Andrea and I started saving coins when we were still newlyweds. We had a large clear glass jug in the corner of the room and every evening we would fill it with the change from our pockets. We called it our Vacation Fund. And we were only half joking. Because someday we hoped to take a trip and cash in all of our coins and spend it while we were far away in some exotic location. I was going to spend my share on tiny Swiss chocolates made by hand at a monastery in the Alps. Andrea would buy cute toe nail polish made from the nectar of rare African plants. This jar was our ticket to royalty.

But dreams die. My dreams of chocolate melted in the heat of my increasing use of a credit card, and Andrea’s nail polish went extinct as the flow of coins into our home slowed to a trickle. Soon there was more dust collecting in the jar than there were coins.
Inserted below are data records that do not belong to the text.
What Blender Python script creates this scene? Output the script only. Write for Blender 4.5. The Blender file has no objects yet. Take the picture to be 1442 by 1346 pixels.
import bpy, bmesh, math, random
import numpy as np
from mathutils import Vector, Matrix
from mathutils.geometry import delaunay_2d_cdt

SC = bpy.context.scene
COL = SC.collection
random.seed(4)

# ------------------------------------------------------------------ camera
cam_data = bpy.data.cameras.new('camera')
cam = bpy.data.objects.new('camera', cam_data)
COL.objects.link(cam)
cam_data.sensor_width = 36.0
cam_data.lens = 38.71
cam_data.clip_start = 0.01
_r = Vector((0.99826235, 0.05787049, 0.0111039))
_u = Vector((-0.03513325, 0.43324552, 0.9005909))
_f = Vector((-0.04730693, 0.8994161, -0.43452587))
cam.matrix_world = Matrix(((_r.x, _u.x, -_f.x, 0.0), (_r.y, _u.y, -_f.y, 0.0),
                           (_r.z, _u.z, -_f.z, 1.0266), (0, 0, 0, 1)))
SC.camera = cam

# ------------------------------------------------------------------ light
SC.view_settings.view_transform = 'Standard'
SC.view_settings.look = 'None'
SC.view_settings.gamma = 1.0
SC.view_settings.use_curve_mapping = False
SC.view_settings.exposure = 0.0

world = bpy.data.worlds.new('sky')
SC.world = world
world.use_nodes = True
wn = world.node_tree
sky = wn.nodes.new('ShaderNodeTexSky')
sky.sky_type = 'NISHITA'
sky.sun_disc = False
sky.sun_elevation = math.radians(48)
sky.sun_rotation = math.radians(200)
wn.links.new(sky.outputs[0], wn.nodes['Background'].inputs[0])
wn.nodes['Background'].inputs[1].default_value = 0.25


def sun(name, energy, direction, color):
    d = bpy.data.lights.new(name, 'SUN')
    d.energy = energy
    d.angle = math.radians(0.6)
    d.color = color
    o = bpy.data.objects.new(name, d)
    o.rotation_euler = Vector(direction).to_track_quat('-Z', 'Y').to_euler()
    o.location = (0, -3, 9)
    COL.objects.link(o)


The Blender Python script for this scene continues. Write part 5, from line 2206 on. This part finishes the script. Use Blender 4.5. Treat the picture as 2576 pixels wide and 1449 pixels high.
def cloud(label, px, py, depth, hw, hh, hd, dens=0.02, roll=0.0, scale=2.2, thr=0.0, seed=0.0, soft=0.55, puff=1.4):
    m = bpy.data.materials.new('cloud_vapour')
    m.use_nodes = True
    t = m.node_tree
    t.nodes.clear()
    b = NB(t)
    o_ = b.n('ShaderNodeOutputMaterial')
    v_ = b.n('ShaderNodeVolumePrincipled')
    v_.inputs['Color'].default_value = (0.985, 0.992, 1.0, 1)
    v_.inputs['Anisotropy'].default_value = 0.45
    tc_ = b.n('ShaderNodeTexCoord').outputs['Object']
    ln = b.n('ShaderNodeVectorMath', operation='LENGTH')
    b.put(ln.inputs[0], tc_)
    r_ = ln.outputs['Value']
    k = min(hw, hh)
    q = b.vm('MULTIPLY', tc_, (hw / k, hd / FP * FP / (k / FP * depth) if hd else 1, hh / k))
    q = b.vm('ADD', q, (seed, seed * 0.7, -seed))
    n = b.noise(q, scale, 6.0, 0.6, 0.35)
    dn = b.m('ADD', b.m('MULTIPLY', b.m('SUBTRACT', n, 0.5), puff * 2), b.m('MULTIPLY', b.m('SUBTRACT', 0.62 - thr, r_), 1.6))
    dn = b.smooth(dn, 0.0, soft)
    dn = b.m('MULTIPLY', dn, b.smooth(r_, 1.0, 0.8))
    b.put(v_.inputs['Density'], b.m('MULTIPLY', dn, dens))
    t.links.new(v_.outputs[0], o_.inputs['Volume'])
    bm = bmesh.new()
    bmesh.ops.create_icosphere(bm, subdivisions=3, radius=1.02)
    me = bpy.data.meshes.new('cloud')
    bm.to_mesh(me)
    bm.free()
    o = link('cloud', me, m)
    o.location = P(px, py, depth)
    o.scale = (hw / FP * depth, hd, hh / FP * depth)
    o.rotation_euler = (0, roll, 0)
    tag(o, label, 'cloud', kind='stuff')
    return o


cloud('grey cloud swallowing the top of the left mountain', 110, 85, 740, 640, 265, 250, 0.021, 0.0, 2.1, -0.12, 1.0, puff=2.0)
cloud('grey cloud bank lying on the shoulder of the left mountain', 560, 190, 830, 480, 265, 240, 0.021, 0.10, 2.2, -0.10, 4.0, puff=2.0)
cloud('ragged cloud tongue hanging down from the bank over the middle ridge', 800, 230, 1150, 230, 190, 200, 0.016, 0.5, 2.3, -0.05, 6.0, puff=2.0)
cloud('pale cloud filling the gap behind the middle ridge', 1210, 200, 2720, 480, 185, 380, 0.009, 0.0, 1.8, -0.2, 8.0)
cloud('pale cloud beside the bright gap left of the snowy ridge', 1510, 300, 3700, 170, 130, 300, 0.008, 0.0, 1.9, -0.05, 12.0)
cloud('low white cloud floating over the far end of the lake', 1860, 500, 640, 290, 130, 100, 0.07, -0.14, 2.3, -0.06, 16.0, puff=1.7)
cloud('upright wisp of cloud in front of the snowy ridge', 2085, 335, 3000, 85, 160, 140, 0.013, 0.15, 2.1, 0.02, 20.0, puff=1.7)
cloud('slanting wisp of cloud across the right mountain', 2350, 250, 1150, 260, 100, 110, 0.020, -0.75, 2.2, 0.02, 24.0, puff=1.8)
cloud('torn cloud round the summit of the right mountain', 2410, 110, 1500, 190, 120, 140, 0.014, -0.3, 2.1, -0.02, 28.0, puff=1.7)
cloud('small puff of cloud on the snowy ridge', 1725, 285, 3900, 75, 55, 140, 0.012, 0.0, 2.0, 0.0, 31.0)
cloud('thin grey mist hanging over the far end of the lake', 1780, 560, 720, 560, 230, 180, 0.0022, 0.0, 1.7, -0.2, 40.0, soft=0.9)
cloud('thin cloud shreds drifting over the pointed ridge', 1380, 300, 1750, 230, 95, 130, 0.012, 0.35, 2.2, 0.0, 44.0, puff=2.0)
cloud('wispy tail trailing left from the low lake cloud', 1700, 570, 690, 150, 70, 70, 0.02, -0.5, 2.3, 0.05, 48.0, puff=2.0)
The jar was moved to a dark corner of our craft room and was forgotten like most valuable treasures throughout history.

Several years later the seal of this tomb was opened, and two young adventurers found their way to the lost relic. They immediately understood that it had value, even if it was a treasure composed from a currency that they themselves did not use. Ironically, in their world, the currency of choice was tiny chocolates and black market stolen nail polish. But there isn’t a heart born to man that doesn’t understand that there is value in a shiny coin.

The two little girls over turned the jar on the floor and proceeded to bathe themselves in the riches.

They lived off of this money for a long time. Having no income of their own, they needed something to fuel their tireless need to put money into candy machines in grocery stores entryways. Endlessly cranking my vacation fund into oblivion in exchange for over priced rubber balls, rainbow pony stickers, mysterious plastic crystals that caught the sun, and tiny handfuls of Runts, Chiclets, Tic Tacs, etc.

Everyday the jar became more and more empty. Everyday Clara’s little coin purse became more and more heavy. Until one day she apparently gave up on the coin purse all together, and started carrying the jar around with her instead. A jar that just a few short years ago she herself could have fit inside of.

I crawled into the back of our minivan the other day to find her hugging it to her chest like a massive log from a transparent tree.

I paused, staring at her as she struggled to unbuckle her seat belt with one hand while holding the ancient jug steady on her lap with the other. Finally she saw me watching her and leaned to peer around the edge of it.

“Clara,” I said. “Why did you bring that jug full of coins in the car?”

She laughed and then almost choked on her laughter as she strained to roll the huge chunk of glass off of her lap. “Dad!” She sang, and then sighed, “If you don’t even know why I brought it, how am I supposed to know!?” She continued laughing while she herself tumbled through the car like a wayward log, kicked down a hill. Then she rolled out the side door onto the ground. Still laughing at the apparent absurdity of my question.

I watched as she stood back up, dusted herself off, adjusted her pants, and then launched in pursuit of her brother and sister.

After she was gone I looked back into the van and at the jar sitting quietly in the backseat. Maybe this was fate? Maybe deep down I did know why she had brought this jar of money and left it abandoned in the backseat of my car. I was now alone, holding the keys to a car that contained nothing except my vacation fund. In one direction, my family, an exhausting herd of mewing cats pouncing on my head all night and clawing at my face. In the other direction, a wide open road clear all the way to Switzerland. I smiled to myself, locked the car, and hurried to catch up with my family.